Working memory is the ability for you to hold information in your mind while you are using it. This information is often not readily available while you are working with it. 


For example, when you look at a phone number before dialing it, your working memory stores the phone number so you don’t have to keep looking back at it while you dial every digit.


When discussing working memory, it is important not to get confused with the related terms: short term memory and long term memory. While all three memory types are important for everyday life, they each have different purposes.




There are three main categories of memories that the human brain is capable of, short term memory, working memory and long term memory. The main differences between these three categories of memory have to do with how long the information is stored and what is going to be done with it while it is being stored.


Short term memory is retained or held in your mind for only a brief period of time, around 15 – 20 seconds. While information is in your short term memory, you are not actively making use of this information. This is needed for daily tasks, but everything held in short term memory does not transition into long term memory.


Working memory is serves as a temporary storage for information you need to use in some way. It is needed so you can complete tasks.


Long term memory is information that is stored for an indefinite amount of time. Long term memory is constantly used, as you use your knowledge and past experiences to inform your daily living.


Working memory is crucial for reasoning and making sense of information because it allows the individual to relate different pieces of information together.


For example, working memory allows you to hold information during a conversation in your mind, allowing you to remember what has been said, connecting the pieces of the conversation together and decide what to say next.


You use working memory when doing the following:

  • In math whether you are performing simple calculations or more complex operations
  • In comprehending what you have heard or read
  • When you modify your plans or thinking based on new information
  • Following a set of instructions
  • Organizing and reordering information
  • Thinking logically through an argument



Many professionals consider working memory to be one of the three core executive functions.  These are the skills that humans have an innate potential to develop from birth, when given the proper support during development. 

Executive functions help you complete daily activities by acting like the CEO in your brain.

Working memory can be subdivided into two different types, verbal working memory and visual-spatial (nonverbal) working memory.


Verbal working memory taps into the auditory system and holds speech-based  information. Reciting this information can help keep it in the working memory.
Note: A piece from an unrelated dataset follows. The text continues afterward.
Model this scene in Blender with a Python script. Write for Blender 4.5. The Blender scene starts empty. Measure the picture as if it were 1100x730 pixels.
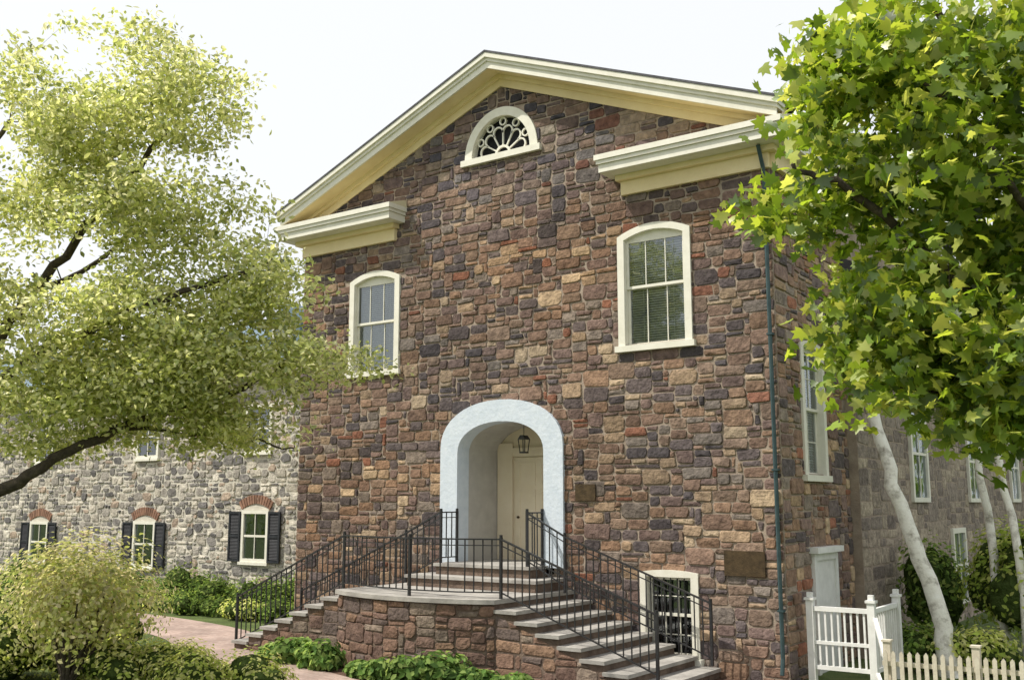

Visual-spatial working memory is responsible for holding information that can be held as a visual image.


As with other executive functioning skills, working memory does increase as you mature from childhood to adulthood. 


However, working memory is a skill that cannot be taught.  It is something that can be worked on but there is no one-size-fits-all solution to improving working memory and be cautious of any program that says it can.


That being said they are certain strategies that can be used to help with working memory. It is important to take the time to experiment with different strategies and become familiar with which strategy works best for you.

  1. Chunking information into smaller pieces.
    For example, if asking someone to write something down, provide them with only a few words at a time instead of several words at once.
  2. Use lists or graphic organizers to help with tasks that have some sort of routine to them.
    For example, if you are having a hard time making sure you have everything you need in the morning when you leave your house. Keep a small check list to review before you go out the door.
  3. Recite information you are trying to remember.
    For example, if have to look at the ingredients you need when following a recipe, repeat them in your head while you are measuring them out after having read them.



Individuals with one or more exceptionality, such as Learning Disabilities, ADHD, Down Syndrome and Autism, often have problems with working memory.  Having a working memory deficit does not mean that they cannot learn, it just means that their learning needs to be approached differently so that their difficulty with working memory is factored into the instructional method.



Dawson, P. & Guare, R. (2018). Executive skills in children and adolescents: A practical guide to assessment and intervention. (3rd Ed.) New York, New York: Guilford Press.

Diamond, A. (2013). Executive Functions. Annual Review of Psychology, 64, 135-168.